In 2011, Mwale won the Anzisha Prize for youth leadership, which provided him with a two-year scholarship to the African Leadership Academy in South Africa as well as $30,000 (Sh2.6 million) to support his business. 

He is now on a journey to building an African Google, Apple or Facebook. With other partners, he has founded Gigavia.com, a company that he says will likely offer solutions for how institutions can deliver education materials and also provide a platform for veteran entrepreneurs to mentor youngsters.

The company has offices in Kenya, South Africa and in Silicon Valley.  It currently employees tens of programmers and administrative staff.

Mwale’s story reads like that of Apple founder Steve Jobs, a man he admires.

Jobs, now deceased, dropped out of Reed College after the first six months.

An extract of a speech that Jobs gave at Stanford University, reads in part: “I naively chose a college that was almost as expensive as Stanford, and all of my working-class parents’ savings were being spent on my college tuition. After six months, I couldn’t see the value in it.

“I had no idea what I wanted to do with my life and no idea how college was going to help me figure it out. And here I was spending all of the money my parents had saved their entire life. So I decided to drop out and trust that it would all work out OK.”

Jobs went on to build one of the world’s most innovative firms.

Two years after dropping out of Friends School, Mwale won the prestigious IB Inaugural Scholarship to the International School of Kenya, but later that year, he had to terminate the programme to join ALA. ALA has a unique curriculum through which it aims to raise the next generation of African leaders.

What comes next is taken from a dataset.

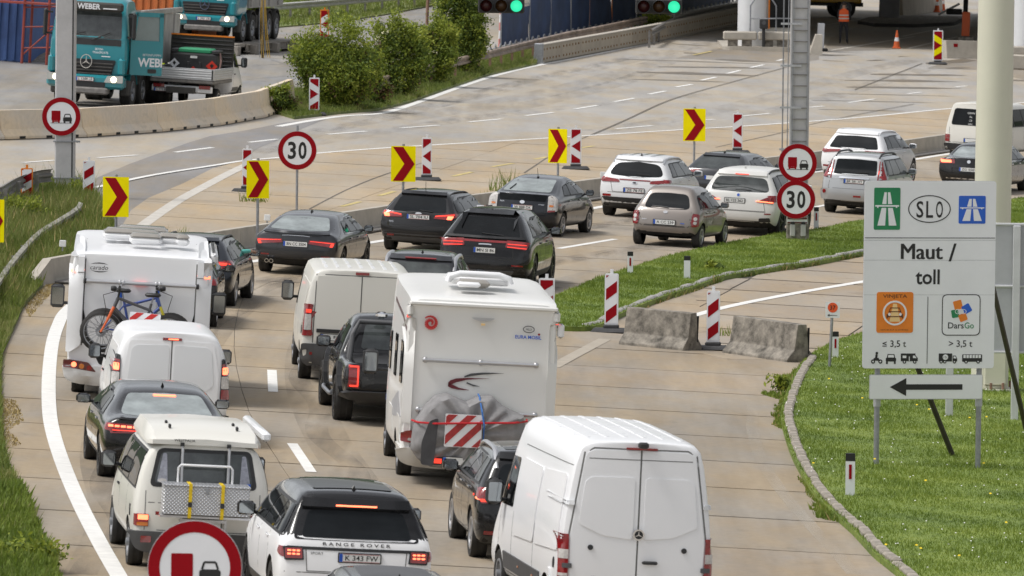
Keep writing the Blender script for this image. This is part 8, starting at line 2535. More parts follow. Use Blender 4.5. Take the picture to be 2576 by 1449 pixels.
 for y, wd in ((1.45, .34), (3.15 - .1, .34), (6.0, .52), (7.35, .52)):
  t.wheels((y,), .52, wd, 'steel', 8, .0)
  for sg in (1, -1):
   a = MB(); n_ = 9; V = []; F = []
   for i in range(n_):
    an = R(15 + 150 * i / (n_ - 1))
    for rr_, x in ((.62, 1.22), (.62, 1.22 - wd), (.66, 1.22 - wd), (.66, 1.22)): V.append((sg * x, y + rr_ * math.cos(an), .55 + rr_ * math.sin(an)))
   for i in range(n_ - 1):
    for k in range(4): F.append((i * 4 + k, i * 4 + (k + 1) % 4, i * 4 + 4 + (k + 1) % 4, i * 4 + 4 + k))
   a.add(V, F, DUSTY if y > 1.5 else TEAL).build('mudguard', rt, 40)
 if tipper:
  tp = MB()
  tp.add([(-1.2, 2.35, 1.25), (1.2, 2.35, 1.25), (1.2, 8.4, 1.25), (-1.2, 8.4, 1.25), (-1.22, 2.25, 2.75), (1.22, 2.25, 2.75), (1.22, 8.5, 2.55), (-1.22, 8.5, 2.55)], [(0, 3, 2, 1), (0, 1, 5, 4), (1, 2, 6, 5), (2, 3, 7, 6), (3, 0, 4, 7)], TIPPER)
  tb = tp.build('tipper_body', rt)
  for sg in (1, -1):
   MB().box((sg * 1.24, 5.3, 2.68), (.12, 6.2, .14), TIPPER, bev=.02).build('top_rail', tb)
   for y in (2.6, 4.2, 5.8, 7.4): MB().box((sg * 1.235, y, 1.98), (.08, .12, 1.36), TIPPER, bev=.02).build('rib', tb)
  MB().box((0, 5.3, 2.5), (2.3, 5.6, .1), mat('gravel_load', (.26, .24, .21), .95, var=.4, scale=6)).build('load', tb)
 if beacon_bar:
  MB().box((.1, .9, 3.2), (1.0, .3, .14), mat('amber_beacon', (.75, .22, .01), .3, coat=.8), bev=.04).build('beacon_bar', rt, 40)
 keep = {x for k in TYRES.values() for x in k}
 for o in rt.children_recursive:
  if o.type == 'MESH' and o.data not in keep and not o.name.startswith(('mudguard', 'chassis')):
   for q in o.data.vertices:
    if q.co.z > .95: q.co.z = .95 + (q.co.z - .95) * 1.17
 p = G(u, v) + Vector((0, 0, lift)); place(rt, p, deg + math.degrees(math.atan2(p.x, p.y)))
 return t
# nose towards the camera: vehicle -Y points at us, turned a little to the picture's left
lorry('teal dump truck with its driver door swung open', True, 213, 268, 12, True, True)
LORRY2 = lorry('teal dump truck farther back beside the steel beams', False, 512, 131, 13, True, lift=.42)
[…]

But he soon dropped out.

“The only certificate I have is my Kenya Certificate of Primary Education (KCPE). Sometimes I sit down and think. I employ graduates who design software. It is not that I don’t have the education, but it is only that I don’t have the papers,” Mwale said.

“No one asks me if I have papers. I have met Presidents Obama and Clinton, and no one asked whether I have the papers.

“I dropped out of ALA last year. It is a two-year programme. I stayed there for one year and I figured that if I was going to stay there for another year, it was not going to change anything.”

Early this year, Mwale was recognised by Forbes magazine for being among the top 30 under 30 young entrepreneurs in Africa.

He hopes that his success will inspire others to act upon their ideas.

”I think there are many more youths who are sitting on their potential,” he said. “But the most important thing is that for Africa to realise its goals … the youth and everyone else will need to embrace the true spirit of entrepreneurship. Only then can young people influence thousands of lives.”